Today I woke up at about 6 because people in other rooms were being noisy. I didn’t get up but I couldn’t go back to sleep either. I pulled back the curtains a little bit and played with my phone – the wifi had finally come back after being missing for about twelve hours.

When I looked up, the wall was orange, as if the sun was shining right in through the window. I got up and looked outside. It was not sunny. It was snowing.

It snowed on and off all morning. I spent quite a while trying to convince myself to get up but it was grey and cold and snowing and didn’t look appealing.

As usual, my first stop was the supermarket, then I went down through the Old Town to Cathedral Square and up to Gedimino9 where I bought the yellow duck I’d missed yesterday and the red duck I hadn’t seen and then swore never to go in the duck shop again.

As I walked back down to the cathedral something seemed odd. Police were stopping the traffic on Gediminas and the cathedral bells were donging non-stop. I still don’t know what it was but it was like I’d walked into some kind of Lithuanian Remembrance Day.

I decided to turn left at the bottom of Gediminas and walk down to the river. I crossed over the bridge, decided there was nothing on the other bank and came back. This time I noticed that there were a lot of locks and chains attached to the bridge and also a sign. At first I assumed the sign said something like ‘Don’t chain your bike to this bridge or we will make it disappear” but it had a few phone numbers on. I deduced that it must be the Lithuanian equivalent of the Samaritans.

I walked back through the Old Town and went down a side street to see St Anne’s and St Michael’s Churches (different St Anne to yesterday’s). St Anne’s was exactly as pretty as the guidebook said. That is how you build a brick church. I see why Napoleon wanted to take it back to France.

I took an icy route back to Pilies gatve, past a wall embedded with teapots and up the street. Now it was time to look at the amber.

The Old Town is packed with amber shops. It ranges from chunks the size of my fist on strings like ropes to delicate little necklaces. I bought some amber and came back to the hotel via every amber shop in sight. I soon figured out that there are two kinds of amber shop. There are the blue and yellow shops and the brown ones. The brown ones seem to sell the more delicate jewellery and the blue and yellow ones sell all kinds of souvenirs.

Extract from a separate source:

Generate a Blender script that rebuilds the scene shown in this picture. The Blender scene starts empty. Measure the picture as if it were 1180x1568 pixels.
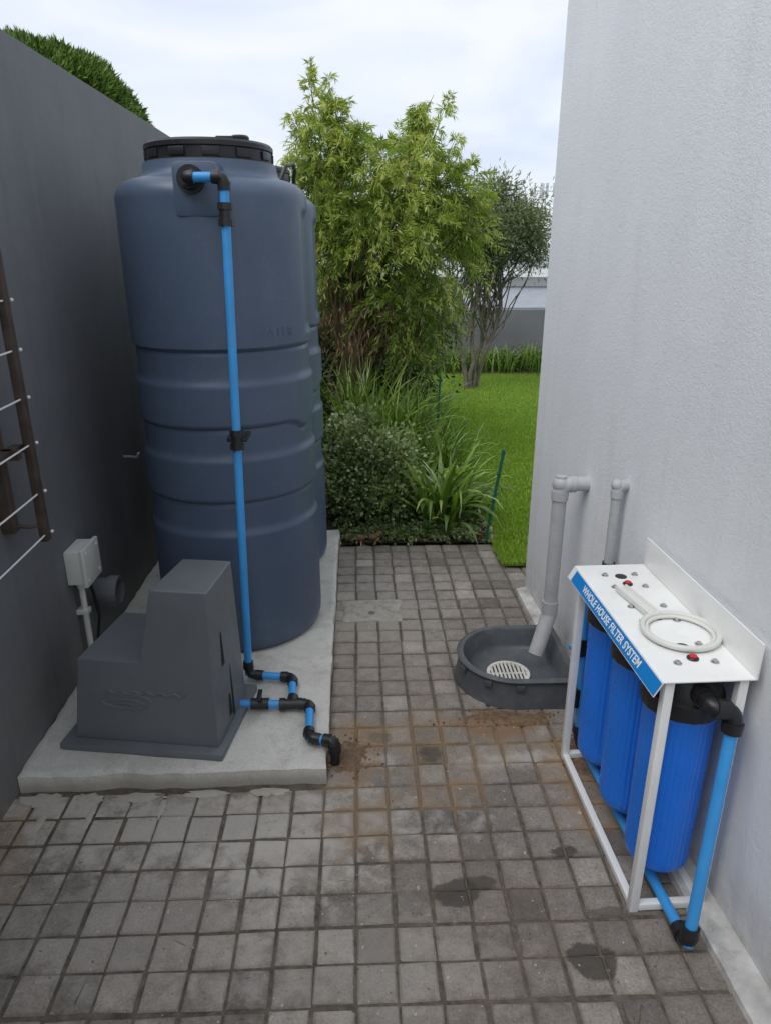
import bpy, math, random
import numpy as np
from mathutils import Vector, Matrix, noise as mn
random.seed(7); rng=np.random.default_rng(7)
scene=bpy.context.scene
R=math.radians
# ------------------------------------------------------------------ materials
class NT:
    def __init__(s,name):
        s.m=bpy.data.materials.new(name); s.m.use_nodes=True
        s.t=s.m.node_tree; s.n=s.t.nodes; s.l=s.t.links
        s.b=s.n['Principled BSDF']; s.out=s.n['Material Output']
        s._pos=None
    def pos(s):
        if s._pos is None: s._pos=s.n.new('ShaderNodeNewGeometry').outputs['Position']
        return s._pos
    def noise(s,scale,detail=4,rough=.55,dist=0,vec=None):
        n=s.n.new('ShaderNodeTexNoise'); n.inputs['Scale'].default_value=scale
        n.inputs['Detail'].default_value=detail; n.inputs['Roughness'].default_value=rough
        n.inputs['Distortion'].default_value=dist
        s.l.new(vec or s.pos(),n.inputs['Vector']); return n.outputs['Fac']
    def ramp(s,fac,stops):
        n=s.n.new('ShaderNodeValToRGB'); s.l.new(fac,n.inputs['Fac'])
        e=n.color_ramp.elements
        while len(e)<len(stops): e.new(.5)
        for i,(p,c) in enumerate(stops):
            e[i].position=p
            if not hasattr(c,'__len__'): c=(c,c,c)
            e[i].color=(*c,1)
        return n.outputs['Color']
    def mix(s,f,a,b,mode='MIX'):
        n=s.n.new('ShaderNodeMixRGB'); n.blend_type=mode
        for k,v in ((0,f),(1,a),(2,b)):
            if hasattr(v,'is_linked') or hasattr(v,'links'): s.l.new(v,n.inputs[k])
            elif k==0: n.inputs[0].default_value=v
            else: n.inputs[k].default_value=(*v,1) if hasattr(v,'__len__') else (v,v,v,1)
        return n.outputs[0]
    def math(s,op,a,b=0,clamp=False):
        n=s.n.new('ShaderNodeMath'); n.operation=op; n.use_clamp=clamp
        for k,v in ((0,a),(1,b)):
            if hasattr(v,'links'): s.l.new(v,n.inputs[k])
            else: n.inputs[k].default_value=v
        return n.outputs[0]
    def attr(s,name):
        n=s.n.new('ShaderNodeAttribute'); n.attribute_name=name; return n.outputs['Fac']
    def blob(s,cx,cy,rx,ry,soft=.5,nz=None,amt=1.2):
        if not hasattr(s,'_sx'):
            s._sx=s.n.new('ShaderNodeSeparateXYZ'); s.l.new(s.pos(),s._sx.inputs[0])
        sx=s._sx
        x=s.math('DIVIDE',s.math('SUBTRACT',sx.outputs[0],cx),rx)
        y=s.math('DIVIDE',s.math('SUBTRACT',sx.outputs[1],cy),ry)
        d=s.math('SQRT',s.math('ADD',s.math('MULTIPLY',x,x),s.math('MULTIPLY',y,y)))
        if nz is not None:
            d=s.math('ADD',d,s.math('MULTIPLY',s.math('SUBTRACT',nz,.5),amt*2))
        return s.math('DIVIDE',s.math('SUBTRACT',1.0+soft/2,d),soft,clamp=True)
    def color(s,c):
        if hasattr(c,'links'): s.l.new(c,s.b.inputs['Base Color'])
        else: s.b.inputs['Base Color'].default_value=(*c,1)
    def rough(s,r):
        if hasattr(r,'links'): s.l.new(r,s.b.inputs['Roughness'])
        else: s.b.inputs['Roughness'].default_value=r
    def bump(s,h,strength=.3,dist=.01):
        n=s.n.new('ShaderNodeBump'); n.inputs['Strength'].default_value=strength
        n.inputs['Distance'].default_value=dist
        s.l.new(h,n.inputs['Height']); s.l.new(n.outputs[0],s.b.inputs['Normal'])
    def sep(s):
        sx=s.n.new('ShaderNodeSeparateXYZ'); s.l.new(s.pos(),sx.inputs[0]); return sx.outputs

def simple(name,c,rough=.5,var=.15,scale=6,bump=0,bscale=80,metal=0,dirt=0,spec=.5):
    t=NT(name); n=t.noise(scale,5)
    lo=tuple(x*(1-var) for x in c); hi=tuple(min(1,x*(1+var)) for x in c)
    col=t.ramp(n,[(.3,lo),(.7,hi)])
    if dirt:
        n2=t.noise(14,6,.7,.4)
        col=t.mix(t.math('MULTIPLY',t.ramp(n2,[(.52,0),(.75,1)]),dirt),col,(.22,.2,.17))
    t.color(col)
    t.rough(t.ramp(t.noise(scale*4,4),[(.3,max(0,rough-.07)),(.7,min(1,rough+.1))]))
    t.b.inputs['Metallic'].default_value=metal
    t.b.inputs['Specular IOR Level'].default_value=spec
    if bump: t.bump(t.noise(bscale,4),bump,.004)
    return t.m

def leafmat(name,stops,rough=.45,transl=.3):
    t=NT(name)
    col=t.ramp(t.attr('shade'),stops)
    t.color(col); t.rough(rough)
    if transl<=0: return t.m
    tr=t.n.new('ShaderNodeBsdfTranslucent'); t.l.new(t.mix(1,col,(1.3,1.4,.6),'MULTIPLY'),tr.inputs[0])
    mx=t.n.new('ShaderNodeMixShader'); mx.inputs[0].default_value=transl
    t.l.new(t.b.outputs[0],mx.inputs[1]); t.l.new(tr.outputs[0],mx.inputs[2]); t.l.new(mx.outputs[0],t.out.inputs[0])
    return t.m

# paving
def paving_mat():
    t=NT('paver_concrete')
    n=t.noise(2.2,5,.6); fine=t.noise(150,3,.75); med=t.noise(24,6,.7,.3)
    tint=t.attr('tint'); edge=t.attr('edge')
    base=t.ramp(tint,[(0,(.050,.052,.055)),(.12,(.14,.122,.105)),(.3,(.225,.196,.168)),(.65,(.300,.262,.226)),(1,(.40,.352,.306))])
    base=t.mix(.8,base,t.ramp(n,[(.3,.78),(.7,1.15)]),'MULTIPLY')
    base=t.mix(.85,base,t.ramp(fine,[(.25,.5),(.5,1),(.8,1.4)]),'MULTIPLY')
    base=t.mix(.8,base,t.ramp(med,[(.3,.70),(.7,1.22)]),'MULTIPLY')
    nz=t.noise(7,6,.65,.5); nz2=t.noise(16,6,.7,.3)
    ef=t.math('MULTIPLY',edge,t.ramp(t.noise(35,5,.7),[(.35,.1),(.65,.85)]))
    base=t.mix(t.math('MULTIPLY',ef,.5),base,(.11,.09,.072))
    # cement haze
    for (cx,cy,rx,ry,k) in [(-.45,1.66,.6,.13,.6),(-.95,1.74,.2,.06,.6),(-.2,1.55,.2,.12,.45),(.0,1.22,.3,.16,.3),(-.55,1.35,.35,.2,.3),(.1,2.9,.3,.5,.3),(.55,1.92,.2,.035,.6),(-.3,1.45,.09,.06,.5),(.05,1.93,.06,.03,.5),(-.02,1.8,.05,.03,.5)]:
        f=t.math('MULTIPLY',t.blob(cx,cy,rx,ry,.9,nz2,1.8),k)
        base=t.mix(f,base,(.53,.49,.44))
    # sand and soil staining, strongest along the joints
    em=t.math('ADD',.36,t.math('MULTIPLY',edge,.7))
    sandc=t.mix(nz2,(.15,.10,.06),(.44,.31,.19))
    for (cx,cy,rx,ry,k) in [(.18,2.06,.36,.10,.7),(-.03,1.98,.12,.16,1.3),(.0,1.68,.09,.15,.7),(.30,1.76,.13,.06,.8),(.72,1.85,.12,.25,.95),(.35,1.9,.22,.08,.4),(.1,2.5,.3,.3,.2),(.3,1.35,.2,.2,.15),(-1.05,1.5,.1,.5,.6)]:
        f=t.math('MULTIPLY',t.math('MULTIPLY',t.blob(cx,cy,rx,ry,.6,nz,2.0),k),em,clamp=True)
        base=t.mix(f,base,sandc)
    f=t.math('MULTIPLY',t.blob(.5,2.12,.17,.07,.5,nz,1.0),.97); base=t.mix(f,base,(.25,.155,.09))
    for (cx,cy,rx,ry,k) in [(.24,1.40,.055,.04,.8),(.54,1.2,.05,.045,.85),(.57,1.53,.045,.022,.8),(.32,1.43,.04,.02,.7),(.62,1.33,.05,.015,.5),(.07,2.05,.04,.03,.35)]:
        f=t.math('MULTIPLY',t.blob(cx,cy,rx,ry,.2,nz,1.1),k)
        base=t.mix(f,base,(.06,.050,.04))
    sp=t.noise(60,2,.5)
    base=t.mix(t.math('MULTIPLY',t.ramp(sp,[(.70,0),(.74,1)]),.7),base,(.55,.52,.47))
    base=t.mix(t.math('MULTIPLY',t.ramp(sp,[(.26,1),(.30,0)]),.6),base,(.055,.05,.045))
    t.color(base); t.rough(.86)
    t.bump(t.mix(.5,fine,med),.65,.007); return t.m
M_pav=paving_mat()
t=NT('joint_sand'); c=t.ramp(t.noise(30,5,.7),[(.3,(.065,.054,.044)),(.7,(.19,.16,.13))])
nz=t.noise(7,5,.6,.4)
for b in [(.22,2.03,.42,.16),(.72,1.85,.16,.3),(.0,1.75,.12,.2),(.3,1.75,.15,.10)]:
    c=t.mix(t.math('MULTIPLY',t.blob(*b,.7,nz,1.2),.8),c,(.25,.175,.11))
t.color(c); t.rough(.95); t.bump(t.noise(160,4),.8,.006); M_joint=t.m
t=NT('sandy_soil'); t.color(t.ramp(t.noise(45,6,.7),[(.3,(.13,.08,.045)),(.55,(.25,.165,.10)),(.75,(.40,.29,.18))])); t.rough(.95); t.bump(t.noise(120,5,.7),1,.01); M_sand=t.m
t=NT('slab_concrete'); c=t.ramp(t.noise(5,7,.65,.3),[(.25,(.47,.455,.41)),(.5,(.61,.59,.54)),(.8,(.71,.69,.65))])
c=t.mix(t.math('MULTIPLY',t.ramp(t.noise(9,6,.75,.6),[(.5,0),(.7,1)]),.5),c,(.30,.28,.235))
c=t.mix(.5,c,t.ramp(t.noise(180,3),[(.3,.75),(.7,1.2)]),'MULTIPLY')
sz=t.sep(); lo_=t.math('DIVIDE',t.math('SUBTRACT',.045,sz[2]),.03,clamp=True)
c=t.mix(t.math('MULTIPLY',lo_,.6),c,(.33,.29,.235))
t.color(c); t.rough(.9); t.bump(t.noise(60,6,.7),.5,.006); M_slab=t.m
t=NT('old_mortar'); c=t.ramp(t.noise(12,7,.75,.4),[(.3,(.25,.22,.18)),(.5,(.42,.385,.33)),(.75,(.54,.51,.46))]); t.color(c); t.rough(.92); t.bump(t.noise(70,6,.7),.8,.008); M_mortar=t.m
# white plaster
t=NT('white_plaster'); sz=t.sep()
mp=t.n.new('ShaderNodeMapping'); mp.inputs['Scale'].default_value=(1,3,.35); t.l.new(t.pos(),mp.inputs[0])
c=t.ramp(t.noise(1.5,6,.6,.3,mp.outputs[0]),[(.25,(.79,.80,.82)),(.75,(.85,.86,.875))])
c=t.mix(.3,c,t.ramp(t.noise(3,6,.7,.5),[(.35,.87),(.65,1.03)]),'MULTIPLY')
low=t.math('DIVIDE',t.math('SUBTRACT',.24,sz[2]),.24,clamp=True)
c=t.mix(t.math('MULTIPLY',low,t.ramp(t.noise(9,6,.7),[(.33,0),(.65,.8)])),c,(.42,.38,.32))
streak=t.noise(4,5,.7,.2,mp.outputs[0])
c=t.mix(t.math('MULTIPLY',t.ramp(streak,[(.55,0),(.75,1)]),.2),c,(.48,.47,.45))
c=t.mix(t.math('MULTIPLY',t.ramp(t.noise(26,3,.6),[(.73,0),(.76,1)]),.35),c,(.4,.38,.35))
t.color(c); t.rough(.8); t.b.inputs['Specular IOR Level'].default_value=.3
t.bump(t.mix(.4,t.noise(60,6,.7),t.noise(190,3)),.6,.006); M_white=t.m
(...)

I came back to the hotel for lunch of bread and cheese and chocolate and to change jeans – mine are far to long and were soaked from the slush.

After lunch, and with my spare emergency money I went out and finished my amber shopping and then stocked up on food and drink in case the shops aren’t open tomorrow (they will be) or I can’t get to them (eg if I’m on a train). My balcony makes an excellent fridge for things like bottles and apple juice tastes much better cold.

By now it’s stopped snowing. Now everything’s just wet and grey. I hope the sun comes back out again tomorrow.